Очень волнуюсь за Петра Бернгардовича[87]. После 22 марта от них не было известий. У жены его что-то плохо с ногами. Средств у них никаких. Может быть, можно было узнать о них.

На праздниках все, кроме меня, побывали в гостях и кто-то покушал курочки, кто уточки. А у меня на первый день был длительный припадок, и я не поехала, куда была приглашена. Но курицу тоже попробовала, мне прислал хозяин[88] с Иваном Алексеевичем. И, нужно сознаться, вкусной она мне показалась такой, что и сейчас вспоминаю с волнением. Это новый наш знакомый, живет по дороге в Канн (2 километра в сторону). Уже девять лет, как осел на землю. Очень приятный человек. Жена и дочь его у Шурочки. Он знал отца Александра Федоровича.

Шью себе платье, портниха в восторге – такая стала фигура. Только смотреть некому. Но ходить очень легко. Слава Богу, сердце мое поправилось. Конечно, от лежанья – я ведь все досуги провожу в горизонтальном положении. И для сердца это оказалось спасительным.

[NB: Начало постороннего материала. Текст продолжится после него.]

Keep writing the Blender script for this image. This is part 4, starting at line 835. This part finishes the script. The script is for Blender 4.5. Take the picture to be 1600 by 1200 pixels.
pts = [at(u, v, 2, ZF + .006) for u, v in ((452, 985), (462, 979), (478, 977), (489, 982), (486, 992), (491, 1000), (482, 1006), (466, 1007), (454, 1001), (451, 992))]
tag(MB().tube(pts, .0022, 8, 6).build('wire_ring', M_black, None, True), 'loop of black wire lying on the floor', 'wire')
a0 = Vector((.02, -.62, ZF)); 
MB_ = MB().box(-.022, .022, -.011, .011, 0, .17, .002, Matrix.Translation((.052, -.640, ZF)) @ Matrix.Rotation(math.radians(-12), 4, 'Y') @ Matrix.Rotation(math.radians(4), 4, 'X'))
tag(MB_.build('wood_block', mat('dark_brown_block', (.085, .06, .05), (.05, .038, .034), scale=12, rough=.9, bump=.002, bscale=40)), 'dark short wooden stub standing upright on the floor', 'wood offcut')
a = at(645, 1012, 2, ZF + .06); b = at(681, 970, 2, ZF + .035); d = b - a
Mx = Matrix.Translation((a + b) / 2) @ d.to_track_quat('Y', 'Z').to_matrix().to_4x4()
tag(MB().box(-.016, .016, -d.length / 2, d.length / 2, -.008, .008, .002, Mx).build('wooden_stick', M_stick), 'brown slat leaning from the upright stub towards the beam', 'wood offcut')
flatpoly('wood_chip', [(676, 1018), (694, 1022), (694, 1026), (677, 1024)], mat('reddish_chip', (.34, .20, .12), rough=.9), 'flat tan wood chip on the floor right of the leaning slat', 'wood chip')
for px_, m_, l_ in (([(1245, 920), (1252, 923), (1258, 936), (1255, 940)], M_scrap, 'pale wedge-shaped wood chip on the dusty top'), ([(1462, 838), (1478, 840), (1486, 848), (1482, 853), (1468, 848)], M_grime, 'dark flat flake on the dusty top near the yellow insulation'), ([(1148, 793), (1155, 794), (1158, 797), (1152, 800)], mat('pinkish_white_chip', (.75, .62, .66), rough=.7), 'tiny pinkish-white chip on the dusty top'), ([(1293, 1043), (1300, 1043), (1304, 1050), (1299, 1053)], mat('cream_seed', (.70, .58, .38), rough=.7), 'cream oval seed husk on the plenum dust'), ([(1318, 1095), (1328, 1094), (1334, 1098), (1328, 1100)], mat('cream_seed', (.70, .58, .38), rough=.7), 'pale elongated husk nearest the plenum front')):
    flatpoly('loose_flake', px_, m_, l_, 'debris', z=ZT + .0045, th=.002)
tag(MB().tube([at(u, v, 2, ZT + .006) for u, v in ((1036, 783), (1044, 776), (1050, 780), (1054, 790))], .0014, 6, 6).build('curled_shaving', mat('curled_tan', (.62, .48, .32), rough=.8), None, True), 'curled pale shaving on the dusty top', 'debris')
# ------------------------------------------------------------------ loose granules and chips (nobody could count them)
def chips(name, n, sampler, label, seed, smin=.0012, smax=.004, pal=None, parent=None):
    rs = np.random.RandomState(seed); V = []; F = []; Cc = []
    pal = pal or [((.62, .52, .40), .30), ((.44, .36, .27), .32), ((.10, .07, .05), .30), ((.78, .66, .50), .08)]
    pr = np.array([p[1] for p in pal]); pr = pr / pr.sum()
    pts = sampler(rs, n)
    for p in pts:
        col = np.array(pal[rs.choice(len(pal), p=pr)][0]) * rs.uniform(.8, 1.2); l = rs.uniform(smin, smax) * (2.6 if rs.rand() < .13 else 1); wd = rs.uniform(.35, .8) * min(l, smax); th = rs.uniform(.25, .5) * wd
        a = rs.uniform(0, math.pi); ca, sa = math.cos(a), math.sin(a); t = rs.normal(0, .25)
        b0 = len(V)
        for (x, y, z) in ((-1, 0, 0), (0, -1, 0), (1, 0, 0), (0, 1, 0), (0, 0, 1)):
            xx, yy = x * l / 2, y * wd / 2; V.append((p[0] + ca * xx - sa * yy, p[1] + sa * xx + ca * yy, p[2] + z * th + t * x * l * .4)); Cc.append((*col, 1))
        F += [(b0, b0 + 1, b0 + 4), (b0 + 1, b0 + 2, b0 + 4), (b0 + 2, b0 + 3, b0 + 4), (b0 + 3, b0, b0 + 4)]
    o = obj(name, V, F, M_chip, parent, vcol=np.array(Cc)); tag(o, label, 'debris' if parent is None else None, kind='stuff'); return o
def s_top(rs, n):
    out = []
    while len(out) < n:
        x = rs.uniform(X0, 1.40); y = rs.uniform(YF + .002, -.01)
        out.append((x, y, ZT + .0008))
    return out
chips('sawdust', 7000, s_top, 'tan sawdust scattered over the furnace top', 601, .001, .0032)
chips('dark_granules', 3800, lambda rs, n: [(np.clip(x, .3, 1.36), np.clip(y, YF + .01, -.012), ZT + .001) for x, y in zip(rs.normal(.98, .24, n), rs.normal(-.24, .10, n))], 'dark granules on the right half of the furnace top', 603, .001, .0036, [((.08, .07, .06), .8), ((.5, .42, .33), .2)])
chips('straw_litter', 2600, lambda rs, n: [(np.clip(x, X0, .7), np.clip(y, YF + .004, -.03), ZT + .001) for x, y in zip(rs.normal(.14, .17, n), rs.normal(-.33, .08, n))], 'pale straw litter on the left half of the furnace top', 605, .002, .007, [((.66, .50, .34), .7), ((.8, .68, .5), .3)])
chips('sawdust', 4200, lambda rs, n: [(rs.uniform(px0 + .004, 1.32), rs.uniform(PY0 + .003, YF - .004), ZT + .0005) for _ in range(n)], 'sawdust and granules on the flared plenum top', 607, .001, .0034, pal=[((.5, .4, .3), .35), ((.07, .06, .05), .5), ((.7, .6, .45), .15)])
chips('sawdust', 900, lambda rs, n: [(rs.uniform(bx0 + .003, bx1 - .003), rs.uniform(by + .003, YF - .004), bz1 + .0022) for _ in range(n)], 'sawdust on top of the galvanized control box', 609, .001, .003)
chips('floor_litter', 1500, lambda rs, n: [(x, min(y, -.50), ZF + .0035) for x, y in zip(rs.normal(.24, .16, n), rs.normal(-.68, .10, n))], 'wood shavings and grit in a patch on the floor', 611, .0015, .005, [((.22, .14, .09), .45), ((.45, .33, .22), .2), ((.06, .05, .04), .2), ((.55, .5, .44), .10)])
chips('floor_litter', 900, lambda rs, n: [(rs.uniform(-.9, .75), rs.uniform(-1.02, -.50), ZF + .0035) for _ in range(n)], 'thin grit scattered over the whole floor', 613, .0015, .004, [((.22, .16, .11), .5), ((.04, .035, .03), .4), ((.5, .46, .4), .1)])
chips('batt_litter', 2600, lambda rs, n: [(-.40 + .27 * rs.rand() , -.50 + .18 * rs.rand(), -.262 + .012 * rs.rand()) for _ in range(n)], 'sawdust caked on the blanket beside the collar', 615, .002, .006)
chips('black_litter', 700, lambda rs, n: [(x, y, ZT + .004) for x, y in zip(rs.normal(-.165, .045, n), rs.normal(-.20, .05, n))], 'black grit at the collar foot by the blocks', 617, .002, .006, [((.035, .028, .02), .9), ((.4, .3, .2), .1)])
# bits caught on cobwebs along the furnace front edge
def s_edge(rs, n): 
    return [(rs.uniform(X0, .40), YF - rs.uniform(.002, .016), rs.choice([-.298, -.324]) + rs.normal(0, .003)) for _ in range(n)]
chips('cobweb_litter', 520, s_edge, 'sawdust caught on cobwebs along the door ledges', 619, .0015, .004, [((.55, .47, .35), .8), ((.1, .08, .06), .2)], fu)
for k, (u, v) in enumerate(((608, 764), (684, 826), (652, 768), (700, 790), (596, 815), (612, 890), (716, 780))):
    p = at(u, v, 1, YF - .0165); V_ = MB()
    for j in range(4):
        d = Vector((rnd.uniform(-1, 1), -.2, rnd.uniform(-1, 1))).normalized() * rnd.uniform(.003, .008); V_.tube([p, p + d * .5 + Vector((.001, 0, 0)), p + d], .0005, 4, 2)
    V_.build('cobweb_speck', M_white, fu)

Меня, наконец, осмотрел доктор, приятель Лени. Он его ко мне притащил. Он тоже хочет погостить у Шурочки. Он предписал мне леченье. Обнимаю Вас, моя милая, со всей нежностью, целую Михаила Осиповича.

Ваша В. Б.

Приписка:

С первого мая все материи по карточкам. Но когда получим, неизвестно. Мне удалось купить еще зимой материю из старого запаса по 20 фр., а то бы я была в трудном положении – у меня все платья порвались. Я четыре года ничего для лета не шила, – осталось от прежних запасов только белье, но мыла нет, вообще с мылом драма. Нас шестеро! Всегда благодарю Вас за простыни. Без… [страница оборвана].

[81] Американские посылки шли часто через Испанию и Португалию.

[82] Александр Федорович Керенский (1881-1970) был близок с Буниными, особенно в последний парижский период их жизни, и постоянно посещал их “четверги”.

[83] Подруга Керенского.

[84] Роман-эпопея “Зимний дворец”. Остался незаконченным, отрывки печатались в журн.“Новоселье”.

[86] З. Н. Гиппиус.

[88] Повидимому, Тюков – сосед Буниных, приятель Л. Ф. Зурова, владелец птицефермы.